Monday, October 14, 2013

A Home in the Wilderness


            Some one is building a new house in the neighborhood.  One day we were hearing heavy equipment and chainsaws down the road and the next day a one acre clearing had been into the spruce forest that been a buffer of woods between houses.  It happened this fall when we were all lookingthe other way.   Some houses will notice the change in how sound carries, and the light will travel differently for the folks to the north and east.  Trees left standing are going to be more exposed the to roaring north wind that rolls through from across the lake.    It is a sign of change, a change that will go on, a Change like we brought five years ago when we built this house, a reminder that all this forest around me is not apt to stay wild forever. 
            Part of the reason we left our old house was the development happening around and in front of us.   We built there over thirty years ago and shared the road with a dozen other houses.  We had a wild creek and acres of wild land around it.   Come winter, we had to wait until the fellow at the end of the road got around to plowing the road.  Often of a Sunday morning it would be noon before the fresh fallen snow would be have any car tracks in it.  But that didn’t last.  Through the years we watched the parade of building supplies and the equipment to move and install them, backhoes and septic tanks, frontend loaders and topsoil, forklifts and gypsum board.   The houses keep popping up like mushrooms, a blue T1-11 two-story here, a cinderblock foundation there and a mobile home or two.   One day an RV park popped up calling giant motors homes from around the continent to come and drive down our road.   They rumbled by like columns of occupation troops come to conquer my wilderness.  Each home on that road is owned by some one who wants to be what I was once, the last one to move into the neighborhood.  We all wantto be last in, the last bunch of noisy kids playing in the alders, the last dog laying in the road, the last with the woods for a backyard.  Unfortunately, the next family is right behind each of us, ready to build a house in the last lot in the last subdivision a the end of the road.

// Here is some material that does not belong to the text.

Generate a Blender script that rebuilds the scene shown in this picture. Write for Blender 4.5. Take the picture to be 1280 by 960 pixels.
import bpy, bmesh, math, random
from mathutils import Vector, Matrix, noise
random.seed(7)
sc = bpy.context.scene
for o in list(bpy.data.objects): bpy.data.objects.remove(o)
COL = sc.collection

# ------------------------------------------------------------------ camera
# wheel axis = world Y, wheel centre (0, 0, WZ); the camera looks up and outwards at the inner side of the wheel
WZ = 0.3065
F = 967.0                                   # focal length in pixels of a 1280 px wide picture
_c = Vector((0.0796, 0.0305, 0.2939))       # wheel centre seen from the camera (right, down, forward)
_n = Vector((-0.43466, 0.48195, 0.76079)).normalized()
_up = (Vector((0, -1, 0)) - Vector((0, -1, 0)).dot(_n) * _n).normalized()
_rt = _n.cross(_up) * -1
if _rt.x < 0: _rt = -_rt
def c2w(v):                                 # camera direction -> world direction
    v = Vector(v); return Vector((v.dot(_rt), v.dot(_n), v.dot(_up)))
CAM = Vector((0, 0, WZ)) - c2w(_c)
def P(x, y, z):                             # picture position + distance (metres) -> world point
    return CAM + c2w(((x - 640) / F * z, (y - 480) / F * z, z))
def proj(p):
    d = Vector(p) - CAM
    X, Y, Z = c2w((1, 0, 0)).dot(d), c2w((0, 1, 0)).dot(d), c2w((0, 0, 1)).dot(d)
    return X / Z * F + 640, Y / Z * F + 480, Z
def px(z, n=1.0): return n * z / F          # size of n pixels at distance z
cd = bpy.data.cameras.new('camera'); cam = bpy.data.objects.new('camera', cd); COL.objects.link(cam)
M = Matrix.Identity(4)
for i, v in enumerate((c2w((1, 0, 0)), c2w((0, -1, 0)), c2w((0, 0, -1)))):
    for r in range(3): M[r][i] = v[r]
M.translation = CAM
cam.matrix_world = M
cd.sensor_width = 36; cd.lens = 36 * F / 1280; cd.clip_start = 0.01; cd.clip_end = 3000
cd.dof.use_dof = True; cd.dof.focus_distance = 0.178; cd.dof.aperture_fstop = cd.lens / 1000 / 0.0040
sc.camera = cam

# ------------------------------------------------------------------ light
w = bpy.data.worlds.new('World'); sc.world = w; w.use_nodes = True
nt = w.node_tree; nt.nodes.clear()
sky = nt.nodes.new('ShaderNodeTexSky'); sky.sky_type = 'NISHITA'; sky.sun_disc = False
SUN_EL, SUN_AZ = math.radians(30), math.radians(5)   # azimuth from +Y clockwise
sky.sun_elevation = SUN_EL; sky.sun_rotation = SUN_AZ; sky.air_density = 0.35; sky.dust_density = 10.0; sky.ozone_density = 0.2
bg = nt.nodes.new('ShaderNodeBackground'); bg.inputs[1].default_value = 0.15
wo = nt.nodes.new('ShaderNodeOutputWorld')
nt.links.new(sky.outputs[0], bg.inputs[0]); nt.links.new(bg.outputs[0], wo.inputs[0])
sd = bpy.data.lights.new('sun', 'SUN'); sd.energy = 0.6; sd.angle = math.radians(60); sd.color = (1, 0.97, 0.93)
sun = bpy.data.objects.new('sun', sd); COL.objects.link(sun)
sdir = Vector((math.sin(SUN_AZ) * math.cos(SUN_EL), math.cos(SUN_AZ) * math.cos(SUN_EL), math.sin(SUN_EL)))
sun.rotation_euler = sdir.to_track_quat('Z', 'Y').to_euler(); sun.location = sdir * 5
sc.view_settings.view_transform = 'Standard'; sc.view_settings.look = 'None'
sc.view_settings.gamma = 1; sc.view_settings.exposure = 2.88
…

            We say we want to get away from it all, but we really don’t; we don’t want to live in the wilderness, just next to it.  It's a classical Alaskan phenomenon.  Buy a lot in woods three miles from anything and complain if the road isn't plowed by seven a.m.  Most of us want a piece of property backed up against a mountain or the National Forest with a paved street out front served with underground utilities and regular garbage service.  Pretty soon our backwoods parcel is just another busy place full of dogs and four by fours going to fast on a road that get regular grading and stays plowed twolanes wide in winter.
            When we were kayaking on the lake today trying to identify the migrating ducks, I thought how fortunate we are to be able to paddle away from our backdoor into a place more wild than not.  If we can just keep it this way, I won’t mind sharing it with new neighbors.